The Chauffeurs de la Drôme (The Heaters of Drôme) was a gang of four French criminals who were responsible for a wave of theft, torture, and murder in the department of Drôme in southeast France during the early years of the twentieth century.
Three were executed in September 1909; the fourth, captured later, was sentenced to life imprisonment with hard labour at the penal colony on Devil's Island, French Guiana, (tantamount to a death sentence, aka "Dry Guillotine"), and died there.
The four men were Octave-Louis David (b.1873), Pierre-Augustin-Louis Berruyer (b.1873), both shoemakers; Urban-Célestin Liottard (b.1863), a labourer, and Jean Lamarque.
David had a long criminal career and was claimed to be the ringleader. He had met Lamarque in prison, and through him met Berruyer. Beurruyer's house in Romans-sur-Isère was where Lamarque and the fourth man, Liottard, lived as boarders.

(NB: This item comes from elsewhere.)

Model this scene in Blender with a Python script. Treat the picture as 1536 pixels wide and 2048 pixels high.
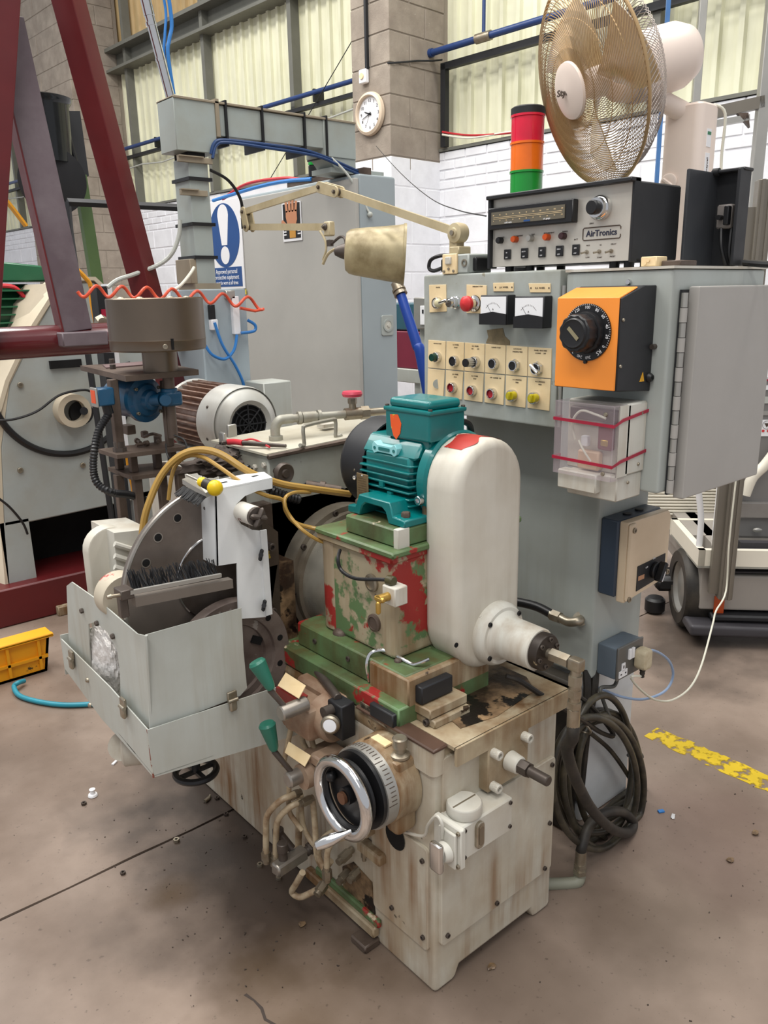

The gang typically carried out home invasions on remote, rural dwellings, where they tortured householders into revealing the locations of hidden valuables by burning their feet. This form of banditry was not unknown in France; criminals who did this were widely known as chauffeurs (heaters).[1]
The Chauffeurs de la Drôme were responsible for as many as 18 murders between 1905 and 1908. They were able to avoid suspicion by maintaining their legitimate occupations during the day, carrying out attacks at night.
Berruyer was arrested on 22 October 1908 at his house; a search of the house revealed a large cache of stolen items. Liottard and David were arrested soon after but the fourth man, Lamarque, escaped. Their eight-day trial began at Valence, Drôme on 2 July 1909.[2] All four men were convicted and sentenced to death. Armand Fallières, the President of France at the time, was personally opposed to the death penalty, but the strength of public opinion made it impossible for him to accept their pleas for clemency.
The executions by guillotine of David, Berruyer and Liottard took place at Valence, Drôme, on 22 September 1909 at 6 am, within the space of a few minutes and before a cheering crowd. A number of photographs were taken despite this being against the law; postcards were widely sold, and there were newspaper advertisements for public showings of motion pictures of the executions.[3]
Lamarque was captured in 1910. He had been sentenced to death in absentia, but after his capture his sentence was commuted to life imprisonment with hard labour in the penal colony at Devil's Island.[4]